For its part, Campus Advantage is eyeing other growth opportunities. It wasnts to provide consulting to help clients decide which markets are ripe for housing or work on due diligence projects. With that relationship on the front end, Hager expects more investors would then choose Campus Advantage.

Student housing has changed dramatically since the days of cramped dorm rooms and cafeterias. And with what experts are calling the "echo boom" of future college students, it's likely to continue.

According to Jim Arbury, senior vice president at the Washington, D.C. - based National Multi Housing Council, many universities don't have the money or the inclination to build big dormitories anymore.
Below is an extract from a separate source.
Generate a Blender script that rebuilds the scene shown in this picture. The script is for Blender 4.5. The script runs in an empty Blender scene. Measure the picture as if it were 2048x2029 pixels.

And a study that the council conducted a year ago showed that most universities only had room to house their freshman classes.

Meanwhile, off-campus apartments have gone from a smattering of spare room or mom-and-pop arrangements to large, expensive complexes. This secmester, for instance, American Campus opened an almost $40 million project in Colelge Station with three-story apartment unities, stat-of-the-art soundproofing technology and a gym that rivals those of resorts.

"Now, just about any major campus you go to, you'd see it completely surrounded for a mile or two by apartments," Aurbury says.

At the same time, companies have adapted tot he changing market. The student housing industry has launched several national, publicly traded companies. It captured the commercial real estate market's attention in the last two or three years, says Ryan Reid, national director of student housing investment at CB Richard Ellis.

Because some investors consider the projects a little riskier than more traditional real estate, he says, financial returns are generally higher. Both Arbury and Reid say that property management can mean the difference between a successful and unsuccessful investment.

"If you're a management company with expertise in student housing," Arbury says, "that's a big plus."